La República Española encargó a grandes artistas varios trabajos para el Pabellón de la Gran Exposición Universal de París de 1937. Entre ellos estaba el Guernica de Picasso, la escultura de Alberto El pueblo español tiene un camino que conduce a una estrella y un mural de Joan Miró, El segador. Este mural, ejecutado sobre paneles de Celotex, se perdió y solo quedan algunas fotos en blanco y negro. Se trata de una gran figura, de la que se ven la cabeza, el cuello y los brazos, correspondiente a un segador que blande su hoz, cubierto con una barretina, referencia sin duda al himno de Cataluña, Els segadors. Podemos imaginar la gama cromática por la pintura contemporánea a la que hace alusión, la Naturaleza muerta del zapato viejo (D 557), de corte expresionista, donde un tenedor clavado en una manzana, una botella que parece requemada, un mendrugo de pan y un zapato se muestran en una gama de colores agrios en un fondo negro. Por lo demás, Joan Miró siguió pintando abundantemente.

Otra pintura extraordinaria de este momento es su Autorretrato I (D 578), en el que, sobre un fondo de pintura al óleo de colores suaves, entre amarillo y gris verdoso, dibujó a lápiz su rostro con gran detalle. Nunca un pintor se había retratado así, con la profusión de detalles e imperfecciones de su cara, y transformando la imagen en una hoguera de llamaradas frías, espinas retorcidas y cen­tellas puntiagudas. Tal como había recuperado la realidad en el destrozo del bodegón citado, ahora revisaba su propia imagen más allá del espejo. De esta pintura anunciaba a su marchante Pierre Matisse: «Creo que será la obra más importante de mi vida».[61] A Georges Raillard le comentó más tarde: «Del mismo modo que me interesaba pintar en 1920 la mesa con un gallo y un conejo, me servía de mi cara como me servía de un molinillo de café».[62] A él le siguió un Autorretrato II (D 579) de cuyo rostro solo quedaban los ojos en llamas y algunas formas descompuestas, trazadas en colores primarios (azul, rojo, amarillo) sobre un fondo negro.

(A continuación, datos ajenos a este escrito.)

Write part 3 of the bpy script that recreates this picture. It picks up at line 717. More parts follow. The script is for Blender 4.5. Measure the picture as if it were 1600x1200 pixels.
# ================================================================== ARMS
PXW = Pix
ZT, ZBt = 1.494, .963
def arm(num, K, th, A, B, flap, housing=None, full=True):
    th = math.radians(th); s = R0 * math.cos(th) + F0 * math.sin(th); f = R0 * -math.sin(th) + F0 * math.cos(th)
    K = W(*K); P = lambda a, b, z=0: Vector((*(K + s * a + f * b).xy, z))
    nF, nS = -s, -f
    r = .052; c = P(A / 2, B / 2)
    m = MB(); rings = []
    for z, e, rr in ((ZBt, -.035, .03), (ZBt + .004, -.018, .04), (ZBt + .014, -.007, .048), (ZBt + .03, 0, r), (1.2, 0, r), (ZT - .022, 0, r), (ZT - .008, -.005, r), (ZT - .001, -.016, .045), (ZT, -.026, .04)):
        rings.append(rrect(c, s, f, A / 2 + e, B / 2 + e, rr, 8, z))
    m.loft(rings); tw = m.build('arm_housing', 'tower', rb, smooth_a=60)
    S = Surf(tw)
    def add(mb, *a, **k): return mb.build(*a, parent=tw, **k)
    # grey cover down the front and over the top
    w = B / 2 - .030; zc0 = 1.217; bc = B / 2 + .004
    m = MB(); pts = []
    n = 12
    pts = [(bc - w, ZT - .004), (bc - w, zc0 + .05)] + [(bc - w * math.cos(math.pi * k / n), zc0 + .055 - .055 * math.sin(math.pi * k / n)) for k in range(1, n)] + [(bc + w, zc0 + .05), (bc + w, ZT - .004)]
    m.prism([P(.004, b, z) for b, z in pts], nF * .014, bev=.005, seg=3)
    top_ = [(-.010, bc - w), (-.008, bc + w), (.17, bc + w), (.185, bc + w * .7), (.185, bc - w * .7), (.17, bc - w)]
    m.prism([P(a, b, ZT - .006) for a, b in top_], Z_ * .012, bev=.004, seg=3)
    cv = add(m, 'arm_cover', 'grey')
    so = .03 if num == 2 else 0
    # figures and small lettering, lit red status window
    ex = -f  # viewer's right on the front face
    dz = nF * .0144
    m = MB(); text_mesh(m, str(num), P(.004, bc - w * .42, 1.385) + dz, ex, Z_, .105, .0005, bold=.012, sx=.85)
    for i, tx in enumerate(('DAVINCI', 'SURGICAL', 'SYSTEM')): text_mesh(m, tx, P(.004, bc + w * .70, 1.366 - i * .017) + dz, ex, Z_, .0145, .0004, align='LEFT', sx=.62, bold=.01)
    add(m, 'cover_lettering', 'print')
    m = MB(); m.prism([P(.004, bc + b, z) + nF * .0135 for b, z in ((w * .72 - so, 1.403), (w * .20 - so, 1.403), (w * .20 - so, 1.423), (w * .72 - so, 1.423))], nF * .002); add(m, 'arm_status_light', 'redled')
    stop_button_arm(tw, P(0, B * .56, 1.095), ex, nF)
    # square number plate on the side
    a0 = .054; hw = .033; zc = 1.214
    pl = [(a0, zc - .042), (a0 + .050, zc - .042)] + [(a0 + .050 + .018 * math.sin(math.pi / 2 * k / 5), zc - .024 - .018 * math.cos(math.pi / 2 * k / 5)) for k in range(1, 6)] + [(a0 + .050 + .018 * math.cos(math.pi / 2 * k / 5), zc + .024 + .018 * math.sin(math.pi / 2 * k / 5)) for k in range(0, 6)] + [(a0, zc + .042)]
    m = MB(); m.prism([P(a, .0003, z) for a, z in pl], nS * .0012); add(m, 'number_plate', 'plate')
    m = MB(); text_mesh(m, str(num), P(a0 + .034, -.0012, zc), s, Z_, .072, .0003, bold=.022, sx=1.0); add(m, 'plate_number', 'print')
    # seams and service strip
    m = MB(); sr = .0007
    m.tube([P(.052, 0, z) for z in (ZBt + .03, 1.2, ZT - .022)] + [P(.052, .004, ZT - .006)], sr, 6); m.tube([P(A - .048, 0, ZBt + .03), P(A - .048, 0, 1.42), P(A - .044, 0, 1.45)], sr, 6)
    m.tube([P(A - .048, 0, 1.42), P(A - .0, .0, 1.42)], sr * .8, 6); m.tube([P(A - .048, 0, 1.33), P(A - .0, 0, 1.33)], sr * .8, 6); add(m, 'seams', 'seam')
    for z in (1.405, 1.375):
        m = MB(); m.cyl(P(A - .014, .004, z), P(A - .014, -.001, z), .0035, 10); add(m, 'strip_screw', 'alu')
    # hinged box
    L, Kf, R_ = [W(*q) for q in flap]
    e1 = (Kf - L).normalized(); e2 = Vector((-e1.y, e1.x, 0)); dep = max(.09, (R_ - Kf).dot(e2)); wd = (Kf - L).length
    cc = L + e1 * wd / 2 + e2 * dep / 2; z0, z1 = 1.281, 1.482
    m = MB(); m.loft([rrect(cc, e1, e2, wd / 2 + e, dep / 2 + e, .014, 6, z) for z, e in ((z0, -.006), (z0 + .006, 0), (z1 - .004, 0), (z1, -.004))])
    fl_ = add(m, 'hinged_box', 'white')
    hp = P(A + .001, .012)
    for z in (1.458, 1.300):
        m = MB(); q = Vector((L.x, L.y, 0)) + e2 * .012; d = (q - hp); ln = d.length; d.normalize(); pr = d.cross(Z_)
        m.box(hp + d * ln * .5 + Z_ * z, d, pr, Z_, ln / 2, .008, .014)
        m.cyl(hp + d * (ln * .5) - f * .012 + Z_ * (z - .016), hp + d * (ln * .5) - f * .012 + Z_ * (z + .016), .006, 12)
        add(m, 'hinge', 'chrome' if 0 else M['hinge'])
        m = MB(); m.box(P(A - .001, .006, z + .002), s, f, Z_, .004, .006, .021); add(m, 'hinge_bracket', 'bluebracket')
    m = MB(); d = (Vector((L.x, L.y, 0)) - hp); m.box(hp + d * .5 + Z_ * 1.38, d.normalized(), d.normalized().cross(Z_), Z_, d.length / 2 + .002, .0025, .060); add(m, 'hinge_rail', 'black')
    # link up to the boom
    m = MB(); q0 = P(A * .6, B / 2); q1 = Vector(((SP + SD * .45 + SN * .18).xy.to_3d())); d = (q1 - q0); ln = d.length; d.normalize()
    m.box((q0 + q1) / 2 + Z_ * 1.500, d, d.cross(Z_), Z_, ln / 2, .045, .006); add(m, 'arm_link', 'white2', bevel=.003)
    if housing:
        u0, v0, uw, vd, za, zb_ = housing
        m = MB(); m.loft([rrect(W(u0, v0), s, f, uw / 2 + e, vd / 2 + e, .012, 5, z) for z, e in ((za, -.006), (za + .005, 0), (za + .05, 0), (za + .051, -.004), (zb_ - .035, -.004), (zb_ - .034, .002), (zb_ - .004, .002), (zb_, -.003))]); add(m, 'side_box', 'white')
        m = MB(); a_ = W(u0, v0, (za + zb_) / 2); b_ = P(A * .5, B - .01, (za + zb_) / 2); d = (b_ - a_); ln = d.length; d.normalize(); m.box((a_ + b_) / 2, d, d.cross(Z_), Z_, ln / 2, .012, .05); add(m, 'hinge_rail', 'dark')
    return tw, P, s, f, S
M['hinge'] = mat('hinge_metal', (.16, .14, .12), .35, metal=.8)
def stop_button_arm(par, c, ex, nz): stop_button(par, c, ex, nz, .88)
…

El verano de aquel año lo pasó en Varengeville-sur-Mer, un pueblo de la costa de Normandía, en una casa prestada por Paul Nelson. Volvería a este pueblo en agosto de 1939, a una casa alquilada llamada Le Clos des Sansonnets. La guerra de España ya había terminado y Franco había impuesto su régimen. Pero, más allá de esto, aquel agosto no podía ser tranquilo, en la medida en que las amenazas de Hitler estaban muy presentes en Europa. En 1948, en una entrevista a la Partisan Review, evocaría aquel momento: «En Varengeville-sur-Mer, en 1939, empezó una nueva etapa en mi obra que tuvo sus fuentes en la música y en la naturaleza. Fue por la época en que estalló la guerra mundial. Sentí un profundo deseo de escapar. Me encerré adrede dentro de mí mismo. La noche, la música y las estrellas comenzaron a desempeñar un papel importante para sugerir mis cuadros».[63]

A la vez, la amenaza de guerra y fascismo que se respiraba le inspiraba este comentario: «El arte tiene los días contados». Solo iba a quedar, decía, trazar líneas en la arena de la playa, o volutas de humo en el aire, o meadas en el suelo.